Monday, September 08, 2008

Index change strategy

Some years ago, I traded a simple index change strategy: buying stocks to be added to the SP500 index at the market open right after the index change announcement and exiting the position at the close, and similarly shorting stocks to be deleted. The results were mediocre at best.

However, new research by University of Edinburgh Business School suggests that a similar strategy works well for FTSE350 stocks (Hat tip to J. Rigg for the link). The trick is to predict which stocks are to be added or deleted 30 days before the announcement ("review date"), buy/sell the stocks, and close out the positions just before the review date.

Since the criteria for inclusion in the FTSE index is well-defined (and primarily based on market capitalization), it should not be hard for the interested traders to make their own predictions and profit from this rebalancing.

6 comments:

Highgamma said...

Don't do it! Chasing index recomposition is a trap! Save yourself! (Oh, the memories of BP Amoco still haunt me these many years later....)

Highgamma said...

I meant BP Arco. Sorry.

Max Dama said...

Hey Ernie,

How are you doing? I'm always interested to hear your thoughts.

Regards,
Max

Ernie Chan said...

Hi Max,
Just as in January 2008, this financial crisis has been excellent profit opportunities for mean-reversal strategies. (See http://epchan.blogspot.com/2008/01/are-quant-strategies-in-trouble-yet.html). Again, momentum strategies were slaughtered this week.

Ernie

Max Dama said...

Ernie,

Are you going to visit San Francisco to publicize your book? The publisher is taking quite a while to release it although I see that it now has a cover. I'm not sure how it works but is there a channel to get a pre-release copy?
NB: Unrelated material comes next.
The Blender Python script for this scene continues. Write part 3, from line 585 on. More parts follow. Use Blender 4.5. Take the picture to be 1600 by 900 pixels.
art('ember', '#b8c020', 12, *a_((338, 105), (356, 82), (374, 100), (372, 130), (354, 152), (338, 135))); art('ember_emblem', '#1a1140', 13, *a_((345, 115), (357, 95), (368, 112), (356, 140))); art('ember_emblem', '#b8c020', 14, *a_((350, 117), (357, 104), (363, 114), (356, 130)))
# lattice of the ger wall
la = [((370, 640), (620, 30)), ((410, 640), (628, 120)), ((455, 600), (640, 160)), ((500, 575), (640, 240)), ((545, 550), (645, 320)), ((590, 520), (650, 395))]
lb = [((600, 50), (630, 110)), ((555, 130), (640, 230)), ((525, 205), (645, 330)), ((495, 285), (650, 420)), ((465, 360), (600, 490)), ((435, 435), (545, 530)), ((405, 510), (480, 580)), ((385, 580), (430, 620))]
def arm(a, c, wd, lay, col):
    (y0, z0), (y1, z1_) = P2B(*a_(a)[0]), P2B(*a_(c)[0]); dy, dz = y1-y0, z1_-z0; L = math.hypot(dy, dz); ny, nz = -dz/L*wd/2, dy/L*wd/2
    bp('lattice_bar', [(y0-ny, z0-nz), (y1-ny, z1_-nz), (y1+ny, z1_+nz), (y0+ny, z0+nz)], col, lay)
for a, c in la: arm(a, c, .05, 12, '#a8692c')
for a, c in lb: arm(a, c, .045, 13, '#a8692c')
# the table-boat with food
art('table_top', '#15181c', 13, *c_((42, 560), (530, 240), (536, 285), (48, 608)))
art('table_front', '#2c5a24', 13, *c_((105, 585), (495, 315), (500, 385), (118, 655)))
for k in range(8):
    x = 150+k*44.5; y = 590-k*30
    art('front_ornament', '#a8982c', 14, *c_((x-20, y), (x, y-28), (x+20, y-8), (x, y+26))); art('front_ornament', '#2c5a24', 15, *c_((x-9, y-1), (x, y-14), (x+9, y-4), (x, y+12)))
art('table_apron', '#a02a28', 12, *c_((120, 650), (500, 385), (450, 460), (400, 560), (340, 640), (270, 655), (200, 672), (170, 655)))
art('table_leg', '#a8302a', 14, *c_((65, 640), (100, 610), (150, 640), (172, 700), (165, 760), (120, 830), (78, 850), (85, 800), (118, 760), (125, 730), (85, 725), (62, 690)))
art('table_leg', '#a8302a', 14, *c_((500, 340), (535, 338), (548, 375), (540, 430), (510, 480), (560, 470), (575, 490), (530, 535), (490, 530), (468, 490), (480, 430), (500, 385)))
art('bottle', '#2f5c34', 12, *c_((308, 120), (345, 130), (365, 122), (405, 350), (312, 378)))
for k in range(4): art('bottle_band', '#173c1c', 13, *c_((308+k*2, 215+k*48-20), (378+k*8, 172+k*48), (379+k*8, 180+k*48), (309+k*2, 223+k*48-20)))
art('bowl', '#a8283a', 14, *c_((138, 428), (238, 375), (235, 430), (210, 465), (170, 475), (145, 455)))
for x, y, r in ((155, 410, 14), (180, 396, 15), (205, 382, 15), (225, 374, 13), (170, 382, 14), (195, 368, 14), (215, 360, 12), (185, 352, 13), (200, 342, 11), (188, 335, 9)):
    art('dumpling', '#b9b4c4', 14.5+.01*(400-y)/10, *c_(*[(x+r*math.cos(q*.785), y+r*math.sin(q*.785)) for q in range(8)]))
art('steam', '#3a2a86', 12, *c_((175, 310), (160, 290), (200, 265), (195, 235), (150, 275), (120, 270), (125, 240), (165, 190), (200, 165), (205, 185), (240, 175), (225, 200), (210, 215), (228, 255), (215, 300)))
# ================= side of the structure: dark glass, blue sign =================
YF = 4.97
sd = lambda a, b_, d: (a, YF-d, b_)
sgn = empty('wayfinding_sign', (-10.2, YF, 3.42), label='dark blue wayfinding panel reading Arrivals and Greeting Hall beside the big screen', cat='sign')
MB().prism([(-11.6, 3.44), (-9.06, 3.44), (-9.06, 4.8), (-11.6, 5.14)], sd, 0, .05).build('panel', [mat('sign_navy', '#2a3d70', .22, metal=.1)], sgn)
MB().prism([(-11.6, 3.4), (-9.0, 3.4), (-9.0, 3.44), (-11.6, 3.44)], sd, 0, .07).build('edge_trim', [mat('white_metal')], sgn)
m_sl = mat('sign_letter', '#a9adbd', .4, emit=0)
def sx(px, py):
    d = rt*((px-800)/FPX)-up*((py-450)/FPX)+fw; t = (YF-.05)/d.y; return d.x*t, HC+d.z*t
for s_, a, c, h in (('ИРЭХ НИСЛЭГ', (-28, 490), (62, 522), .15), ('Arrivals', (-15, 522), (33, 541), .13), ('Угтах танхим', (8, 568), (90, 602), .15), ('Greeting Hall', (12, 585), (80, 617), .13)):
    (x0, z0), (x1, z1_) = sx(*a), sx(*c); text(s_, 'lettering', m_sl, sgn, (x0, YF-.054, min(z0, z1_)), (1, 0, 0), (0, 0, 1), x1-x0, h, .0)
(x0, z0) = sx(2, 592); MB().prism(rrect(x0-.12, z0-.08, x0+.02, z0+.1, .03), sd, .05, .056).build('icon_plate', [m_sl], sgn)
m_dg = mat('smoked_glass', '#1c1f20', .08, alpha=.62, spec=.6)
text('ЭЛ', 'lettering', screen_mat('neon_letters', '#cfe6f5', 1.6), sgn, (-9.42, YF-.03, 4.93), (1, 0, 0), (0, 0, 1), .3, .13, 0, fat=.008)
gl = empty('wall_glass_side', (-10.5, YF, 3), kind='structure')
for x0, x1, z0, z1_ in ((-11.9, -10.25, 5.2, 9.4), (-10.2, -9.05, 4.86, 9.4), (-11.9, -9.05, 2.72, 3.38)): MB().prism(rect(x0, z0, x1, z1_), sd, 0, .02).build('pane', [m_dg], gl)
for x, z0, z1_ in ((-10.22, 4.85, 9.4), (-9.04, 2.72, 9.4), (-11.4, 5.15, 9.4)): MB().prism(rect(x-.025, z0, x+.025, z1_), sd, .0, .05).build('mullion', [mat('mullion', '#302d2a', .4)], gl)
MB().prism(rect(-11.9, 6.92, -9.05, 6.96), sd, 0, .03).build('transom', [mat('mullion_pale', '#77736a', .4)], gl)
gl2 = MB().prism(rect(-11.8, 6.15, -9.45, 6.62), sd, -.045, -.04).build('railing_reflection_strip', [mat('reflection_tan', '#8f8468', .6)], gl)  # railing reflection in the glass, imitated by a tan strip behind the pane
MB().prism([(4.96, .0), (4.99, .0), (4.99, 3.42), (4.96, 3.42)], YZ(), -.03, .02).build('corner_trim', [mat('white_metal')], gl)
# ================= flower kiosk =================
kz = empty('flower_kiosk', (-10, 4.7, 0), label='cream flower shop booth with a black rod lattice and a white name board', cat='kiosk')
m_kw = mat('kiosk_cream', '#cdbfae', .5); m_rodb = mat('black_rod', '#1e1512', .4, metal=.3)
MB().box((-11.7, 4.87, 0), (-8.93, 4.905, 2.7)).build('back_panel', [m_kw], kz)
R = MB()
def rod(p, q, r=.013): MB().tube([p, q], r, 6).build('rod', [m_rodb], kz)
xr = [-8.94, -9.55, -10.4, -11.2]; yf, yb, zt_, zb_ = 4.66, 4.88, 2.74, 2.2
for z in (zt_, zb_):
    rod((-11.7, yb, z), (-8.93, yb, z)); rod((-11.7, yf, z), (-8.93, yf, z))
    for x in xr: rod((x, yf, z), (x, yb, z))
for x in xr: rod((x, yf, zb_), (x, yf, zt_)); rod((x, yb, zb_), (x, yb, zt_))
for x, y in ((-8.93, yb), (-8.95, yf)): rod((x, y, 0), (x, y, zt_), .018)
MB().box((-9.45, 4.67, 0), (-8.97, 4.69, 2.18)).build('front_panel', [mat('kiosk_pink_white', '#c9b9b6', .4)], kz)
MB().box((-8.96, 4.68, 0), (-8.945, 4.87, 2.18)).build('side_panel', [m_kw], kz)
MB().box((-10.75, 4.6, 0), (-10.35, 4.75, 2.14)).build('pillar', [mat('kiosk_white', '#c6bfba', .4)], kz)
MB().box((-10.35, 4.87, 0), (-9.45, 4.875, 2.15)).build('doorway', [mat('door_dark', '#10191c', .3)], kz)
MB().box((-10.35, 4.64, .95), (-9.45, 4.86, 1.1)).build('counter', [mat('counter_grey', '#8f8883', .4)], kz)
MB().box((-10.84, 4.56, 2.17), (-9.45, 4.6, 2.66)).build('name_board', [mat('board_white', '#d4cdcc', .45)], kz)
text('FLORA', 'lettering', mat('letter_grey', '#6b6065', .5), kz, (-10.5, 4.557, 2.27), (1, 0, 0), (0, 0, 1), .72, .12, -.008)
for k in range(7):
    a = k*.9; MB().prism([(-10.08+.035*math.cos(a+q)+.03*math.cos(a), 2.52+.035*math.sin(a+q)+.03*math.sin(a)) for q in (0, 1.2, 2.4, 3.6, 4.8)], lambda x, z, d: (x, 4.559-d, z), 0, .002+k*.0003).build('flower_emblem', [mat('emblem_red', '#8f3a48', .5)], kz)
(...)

I was a little surprised there was no drop before the close today since anything could happen over the weekend. I'm 19 so this is basically new to me.

Regards,
Max

Ernie Chan said...

Hi Max,
The book is on schedule to be published in November. Unfortunately at this stage no preview version is available. I will leave it to the publisher to see if any promotion in person is necessary!

The news of the massive bailout was confirmed by the Treasury before the end of the day, hence we should expect the trend to continue throughout the day. Mean-reversion typically happens in the absence of confirmation.